Biographical Information:

Dates: 1845-1918Dates in Ridgefield:
fiction, mysteries, magazine publishingfounder of the original Life Magazine, publisher, illustrator, architect
John Ames Mitchell was a Renaissance man who kept to himself but influenced many. A Harvard educated architect who studied at the Ecole Des Beaux Arts in Paris, Mr. Mitchell founded the original Life Magazine in 1883. Much more like today's New Yorker than the Life of the later 20th Century, Mitchell's magazine discovered and encouraged many fine writers and artists at the turn of the 20th Century, such as Charles Dana Gibson, the illustrator who created the Gibson Girl. It covered the literary scene as well as political and social issues. He and Horace Greeley of The New York Herald Tribune founded the Fresh Air Fund, which for many years operated the Life Fresh Air camp for city kids on the site of today's Branchville School.
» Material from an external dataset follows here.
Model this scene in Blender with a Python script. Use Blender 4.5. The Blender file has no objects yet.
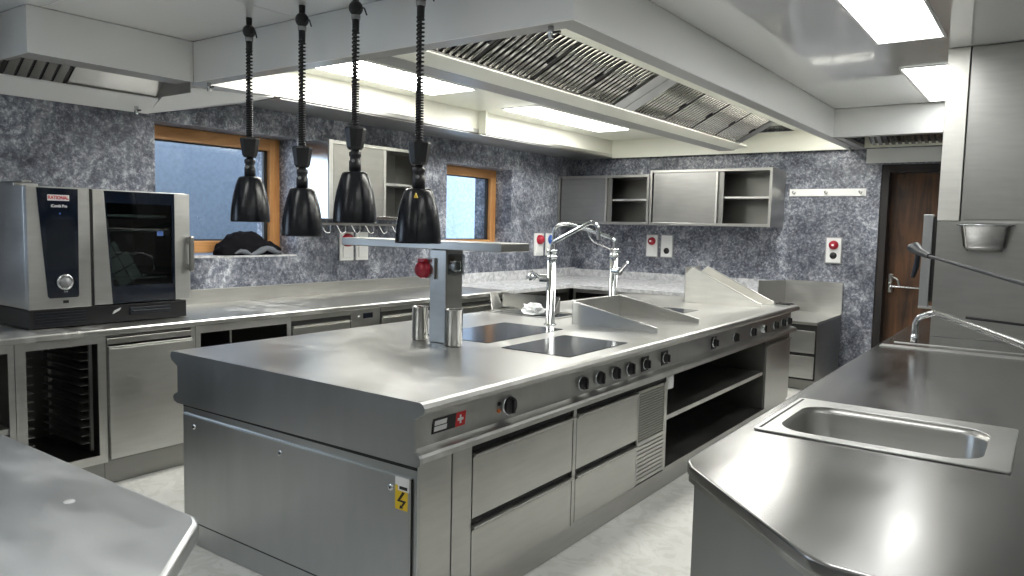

Mr. Mitchell wrote a half-dozen novels, the most famous of which, Amos Judd, was made into the 1922 silent film, The Young Rajah, starring Rudolph Valentino. Life was purchased in 1936 by another Ridgefielder, Henry Luce, who turned it into a picture magazine. The headquarters of Mitchell's Life is now The Herald Square Hotel in New York, a gift to Mitchell from Charles Dana Gibson in appreciation of the publisher’s having seen and developed his potential as an artist. The hotel is operated by Abraham Puchall, whose Ridgefield home was the carriage house of Mitchell's West Lane estate. Clearly, Mr. Puchall has more than a passing interest in the man, and has spent countless hours researching Mr. Mitchell, joined by Nadine Charlesen, an artist and teacher. "Mitchell, the man, is very difficult to discover," Ms. Charlesen told The Ridgefield Press in the early 1990s. "He did no self-advertising. He was very humble." Yet, added Mr. Puchall, he was "a man who planted many seeds." He loved cherubs, using them in his writing and as a symbol for his magazine -- Gibson had noted sculptor Philip Martiny create a cherubic Winged Life over the main entrance to the Life building. To him, Mr. Puchall said, the cupid personified a cheerful but unrelenting guide to truths about human nature and the creative spirit. Mr. Mitchell died in 1918 and is buried in Ridgefield Cemetery. Windover, his estate, was subdivided years ago, but the main house is still on West Lane.